Natasha Schüll’s presentation will provide a critical and historical framework for understanding the rise of digital self-tracking technologies and the new modes of introspection and self-governance they engender. She has delved deeply into this phenomenon by interviewing enthusiasts in the Quantified Self (QS) community and the ramifications of “digital mirrors” of the self for privacy, personal identity and self-awareness.  

MIT artist and architectural historian Azra Akšamija will moderate the session. Wearables are a component of Azra’s own artistic practice, which treats clothing as a form of of social sculpture that can convey mutable and multi-cultural identities. Her “portable mosques,” for example, deploy wearables as an architectural support for contingent communities, such as refugees.
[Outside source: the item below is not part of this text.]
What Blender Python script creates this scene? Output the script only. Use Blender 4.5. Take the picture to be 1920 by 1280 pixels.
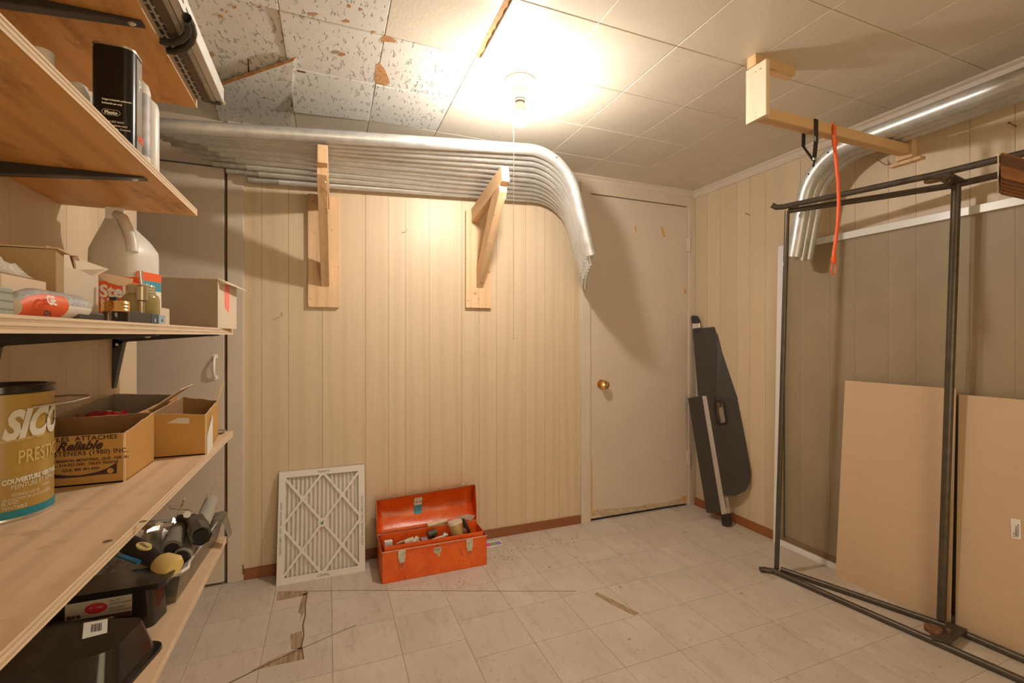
import bpy, math, random
from mathutils import Vector, Matrix
rnd = random.Random(7)
for o in list(bpy.data.objects): bpy.data.objects.remove(o)
S = bpy.context.scene
COL = S.collection
# ---------------------------------------------------------------- camera, world, exposure
H = 1.098; CE = 2.094; XR = 2.285; YB = 2.4245; XL = -.57; FOC = 864.6; YAW = .3797
cam = bpy.data.objects.new('camera', bpy.data.cameras.new('camera')); COL.objects.link(cam)
cam.location = (0, 0, H); cam.rotation_euler = (math.pi/2, 0, -YAW)
cam.data.sensor_width = 36; cam.data.lens = FOC/1920*36; cam.data.shift_y = -2/1920
cam.data.clip_start = .01
S.camera = cam
w = bpy.data.worlds.new('world'); S.world = w; w.use_nodes = True
w.node_tree.nodes['Background'].inputs[0].default_value = (.9, .95, 1, 1)
w.node_tree.nodes['Background'].inputs[1].default_value = .02
S.view_settings.view_transform = 'Standard'; S.view_settings.look = 'None'
S.view_settings.gamma = 1; S.view_settings.use_curve_mapping = False
S.view_settings.exposure = 0.2
BULB = 860; BULB_COL = (1, .90, .78)
# added warm fill light behind the camera, in a made-up rear wall opening
dl = bpy.data.lights.new('added_fill_light', 'AREA'); dl.shape = 'RECTANGLE'; dl.size = 1.1; dl.size_y = 1.9; dl.energy = 25; dl.color = (1, .80, .50)
dlo = bpy.data.objects.new('added_fill_light', dl); COL.objects.link(dlo); dlo.location = (.75, -1.66, 1.0); dlo.rotation_euler = (math.pi/2, 0, 0)
# ---------------------------------------------------------------- survey helpers (measured sight lines -> points on real planes)
_c, _s = math.cos(YAW), math.sin(YAW)
def ray(x, y):
    a = (x-960)/FOC; b = -(y-638)/FOC
    return Vector((_c*a+_s, -_s*a+_c, b))
O = Vector((0, 0, H))
def pZ(x, y, Z): d = ray(x, y); return O+d*((Z-H)/d.z)
def pY(x, y, Y): d = ray(x, y); return O+d*(Y/d.y)
def pX(x, y, X): d = ray(x, y); return O+d*(X/d.x)
def pP(x, y, p, n): d = ray(x, y); n = Vector(n); return O+d*((Vector(p)-O).dot(n)/d.dot(n))
# ---------------------------------------------------------------- materials
def nt(name):
    m = bpy.data.materials.new(name); m.use_nodes = True
    N = m.node_tree.nodes; L = m.node_tree.links
    return m, N, L, N['Principled BSDF']
def coords(N, L, scale=(1, 1, 1), rand=True, rot=(0, 0, 0)):
    tc = N.new('ShaderNodeTexCoord'); mp = N.new('ShaderNodeMapping')
    mp.inputs['Scale'].default_value = scale; mp.inputs['Rotation'].default_value = rot
    src = tc.outputs['Object']
    if rand:
        oi = N.new('ShaderNodeObjectInfo'); mu = N.new('ShaderNodeMath'); mu.operation = 'MULTIPLY'; mu.inputs[1].default_value = 37
        L.new(oi.outputs['Random'], mu.inputs[0])
        ad = N.new('ShaderNodeVectorMath'); ad.operation = 'ADD'
        L.new(src, ad.inputs[0]); L.new(mu.outputs[0], ad.inputs[1]); src = ad.outputs[0]
    L.new(src, mp.inputs['Vector']); return mp.outputs[0]
def ramp(N, L, fac, stops):
    r = N.new('ShaderNodeValToRGB'); e = r.color_ramp.elements
    while len(e) < len(stops): e.new(.5)
    for i, (p, c) in enumerate(stops): e[i].position = p; e[i].color = (*c, 1)
    L.new(fac, r.inputs[0]); return r.outputs[0]
def noise(N, L, vec, scale, detail=4, rough=.6):
    n = N.new('ShaderNodeTexNoise'); n.inputs['Scale'].default_value = scale
    n.inputs['Detail'].default_value = detail; n.inputs['Roughness'].default_value = rough
    L.new(vec, n.inputs['Vector']); return n.outputs[0]
def mix(N, L, fac, a, b, mode='MIX'):
    m = N.new('ShaderNodeMix'); m.data_type = 'RGBA'; m.blend_type = mode
    for k, v in ((0, fac), (6, a), (7, b)):
        if isinstance(v, (int, float)): m.inputs[k].default_value = v
        elif isinstance(v, tuple): m.inputs[k].default_value = (*v, 1)
        else: L.new(v, m.inputs[k])
    return m.outputs[2]
def bump(N, L, P, h, strength, dist=.002):
    b = N.new('ShaderNodeBump'); b.inputs['Strength'].default_value = strength; b.inputs['Distance'].default_value = dist
    L.new(h, b.inputs['Height']); L.new(b.outputs[0], P.inputs['Normal'])
def sc(c, k): return tuple(max(0, min(1, x*k)) for x in c)
MC = {}
def M(name, col, rough=.6, metal=0, var=.12, vs=9, stretch=(1, 1, 1), bmp=0, bs=60, trans=0, spec=None, emit=0):
    if name in MC: return MC[name]
    m, N, L, P = nt(name)
    v = coords(N, L, stretch)
    f = noise(N, L, v, vs)
    c = ramp(N, L, f, [(.25, sc(col, 1-var)), (.75, sc(col, 1+var))])
    L.new(c, P.inputs['Base Color']); P.inputs['Roughness'].default_value = rough; P.inputs['Metallic'].default_value = metal
    if spec is not None: P.inputs['Specular IOR Level'].default_value = spec
    if trans: P.inputs['Transmission Weight'].default_value = trans
    if bmp: bump(N, L, P, noise(N, L, v, bs, 3), bmp)
    if emit: P.inputs['Emission Color'].default_value = (*col, 1); P.inputs['Emission Strength'].default_value = emit
    MC[name] = m; return m
def wood(name, a, b, axis='Z', rough=.5, fine=60, broad=6, knots=0, dark=None, bmp=.15, rings=.5, spots=None, soft=.82):
    if name in MC: return MC[name]
    m, N, L, P = nt(name)
    st = {'X': (.06, 1, 1), 'Y': (1, .06, 1), 'Z': (1, 1, .06)}[axis]
    v = coords(N, L, st)
    f1 = noise(N, L, v, fine, 5, .7); f2 = noise(N, L, v, broad, 3, .5)
    wv = N.new('ShaderNodeTexWave'); wv.bands_direction = {'X': 'Y', 'Y': 'X', 'Z': 'X'}[axis]
    wv.inputs['Scale'].default_value = broad*1.2; wv.inputs['Distortion'].default_value = 9; wv.inputs['Detail'].default_value = 2
    wv.inputs['Detail Scale'].default_value = .7
    L.new(v, wv.inputs['Vector'])
    base = ramp(N, L, f2, [(.3, a), (.7, b)])
    c = mix(N, L, ramp(N, L, f1, [(.45, (.0,)*3), (.7, (.5,)*3)]), base, sc(a, soft))
    c = mix(N, L, ramp(N, L, wv.outputs[0], [(.55, (0,)*3), (.95, (rings,)*3)]), c, sc(a, soft-.02))
    if dark:
        v2 = coords(N, L, {'X': (.35, 1, 1), 'Y': (1, .35, 1), 'Z': (1, 1, .35)}[axis])
        f3 = noise(N, L, v2, 9, 6, .7)
        c = mix(N, L, ramp(N, L, f3, [(.53, (0,)*3), (.66, (.85,)*3)]), c, dark)
    if spots:
        vv = coords(N, L); f4 = noise(N, L, vv, 26, 2, .5)
        c = mix(N, L, ramp(N, L, f4, [(.66, (0,)*3), (.74, (.6,)*3)]), c, spots)
    L.new(c, P.inputs['Base Color']); P.inputs['Roughness'].default_value = rough
    if bmp: bump(N, L, P, f1, bmp, .001)
    MC[name] = m; return m
# settings materials
PANEL = wood('light_panelling', (.62, .49, .335), (.66, .525, .365), 'Z', .42, 60, 3.2, bmp=.04, rings=.5, soft=.92)
def floor_mat():
    m, N, L, P = nt('vinyl_tile')
    v = coords(N, L, (1, .22, 1), True, (0, 0, .5)); f = noise(N, L, v, 26, 6, .75)
    v2 = coords(N, L, (1, 1, 1)); g = noise(N, L, v2, 5, 4, .6); h = noise(N, L, v2, 55, 3, .6)
    c = ramp(N, L, g, [(.3, (.53, .46, .385)), (.7, (.62, .55, .47))])
    c = mix(N, L, ramp(N, L, f, [(.52, (0,)*3), (.68, (.55,)*3)]), c, (.40, .315, .24))
    c = mix(N, L, ramp(N, L, h, [(.64, (0,)*3), (.72, (.55,)*3)]), c, (.30, .22, .14))
    oi = N.new('ShaderNodeObjectInfo')
    t = ramp(N, L, oi.outputs['Random'], [(0, (.93, .92, .92)), (.5, (1, 1, 1)), (1, (1, .96, .96))])
    c = mix(N, L, 1.0, c, t, 'MULTIPLY')
    L.new(c, P.inputs['Base Color']); P.inputs['Roughness'].default_value = .55
    bump(N, L, P, g, .1, .002); return m
FLOOR = floor_mat()
def ceil_mat(name, fiss):
    m, N, L, P = nt(name)
    v = coords(N, L); f = noise(N, L, v, 90, 3, .6)
    if not fiss:
        c = ramp(N, L, noise(N, L, v, 4), [(.3, (.64, .58, .485)), (.7, (.70, .64, .54))])
        L.new(c, P.inputs['Base Color']); P.inputs['Roughness'].default_value = .38
        bump(N, L, P, f, .35, .002)
    else:
        v2 = coords(N, L, (1, .38, 1)); k = noise(N, L, v2, 75, 3, .55)
        holes = ramp(N, L, k, [(.60, (0,)*3), (.66, (1,)*3)])
        c = ramp(N, L, noise(N, L, v, 5), [(.3, (.68, .66, .62)), (.7, (.74, .72, .675))])
        c = mix(N, L, holes, c, (.655, .63, .58))
        st = ramp(N, L, noise(N, L, v, 7, 6, .7), [(.685, (0,)*3), (.70, (1,)*3)])
        c = mix(N, L, st, c, (.50, .25, .09))
        L.new(c, P.inputs['Base Color']); P.inputs['Roughness'].default_value = .75
        inv = N.new('ShaderNodeMath'); inv.operation = 'SUBTRACT'; inv.inputs[0].default_value = 1; L.new(holes, inv.inputs[1])
        bump(N, L, P, inv.outputs[0], 1.0, .008)
    return m
CSM = ceil_mat('smooth_ceiling_tile', False); CFI = ceil_mat('fissured_ceiling_tile', True)
PAINT = M('cream_paint', (.62, .52, .43), .42, var=.04, vs=3, bmp=.08, bs=120)
PAINT2 = M('cream_trim', (.62, .53, .44), .4, var=.06, vs=6, bmp=.08, bs=90)
BASEW = wood('brown_baseboard', (.24, .085, .03), (.30, .11, .04), 'X', .45)
BROWN = M('brown_fibreboard', (.50, .26, .11), .9, var=.35, vs=60, bmp=.8, bs=120)
UNDER = M('dark_gap', (.16, .10, .06), .9, var=.3)
PGAP = M('panel_groove', (.40, .27, .15), .8, var=.2)
PLYF = wood('plywood_face', (.60, .29, .07), (.72, .40, .13), 'Y', .5, 40, 4, dark=(.27, .11, .03), rings=.45)
PLYP = wood('plywood_pale', (.66, .47, .30), (.74, .55, .37), 'Y', .6, 45, 4, dark=(.52, .35, .2), rings=.5, spots=(.45, .30, .15))
PLYL = M('ply_edge_light', (.74, .58, .42), .7, var=.12, vs=30, stretch=(1, .2, 1))
PLYD = M('ply_edge_dark', (.56, .42, .29), .75, var=.2, vs=40, stretch=(1, .2, 1))
PINE = wood('pine_lumber', (.70, .46, .26), (.78, .55, .34), 'Z', .55, 50, 6, bmp=.2, spots=(.42, .2, .08))
PINEY = wood('pine_lumber_long', (.70, .46, .26), (.78, .54, .33), 'Y', .55, 50, 6, bmp=.2)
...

She will invite the panelists and the audience to probe the ethical and social dimensions of these overlapping but very different takes on the conceptual and creative space of “wearables.”

 

Several of the sessions are anchored in MIT history and research. What are some of the MIT precedents for wearable technologies, or textile innovation, that may shed light on current work in this area?
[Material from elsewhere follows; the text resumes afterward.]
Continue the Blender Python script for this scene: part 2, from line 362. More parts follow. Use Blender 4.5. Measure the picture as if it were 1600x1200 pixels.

There are many, and I expect both Natasha Schüll and Azra Akšamija to bring some of these precedents into play. Some of us remember Stephen Mann (now Professor of Electrical and Computer Engineering at the University of Toronto) walking around MIT in the 1990s with a portable camera strapped to headgear that transmitted roving images to the web, in a sort of oversized preconfiguration of google glasses. Thinking back on that era, what is most striking is how an overarching concern with surveillance (external, a “Big Brother” syndrome), has been superseded by internalized, self-surveillance today. (For a tech-focused take on the history of wearable computing, from 1268 to 1997, see the timeline posted here.)  

Meejin Yoon’s 2001 “Defensible Dress”—inspired by the blowfish and porcupine—is an example of shifting conceptions of personal space and of wide-ranging exploration of biomimetic design at MIT, which has inspired everything from body armour for the military to Neri Oxman’s extensive “material ecology” research and uncategorizable artistic practice. Tod Machover’s Opera of the Future group has created wearable electronic devices to enhance musical performance for some time. The “Seamless:  Computational Couture” fashion shows curated annually for several years by Media Lab grad students and the Boston Museum of Science are one manifestation of an ongoing interest among emerging designers and researchers in smart textiles and technologically-enhanced fashion design. Some of this work will be represented in demos and videos that will be presented in between sessions at the “Being Material” conference.  

What would be one satisfying outcome of the symposium for you personally?

We have made an effort in this symposium to include multiple kinds of presentations and formats; in addition to formal talks, we have incorporated video, dialogues, demos and musical performances. We have chosen session titles that permit an expansive approach to the topics but also create a perimeter that will help make sense of them when addressed from different perspectives. We have tried to stimulate interaction among panelists in advance in a way that will make their contributions more intelligible and valuable for all attendees and audiences. I’m curious to see how these various modes of expression play out, and I hope that we can offer a little surprise, some provocation and lot of inspiration for creative work and research in future.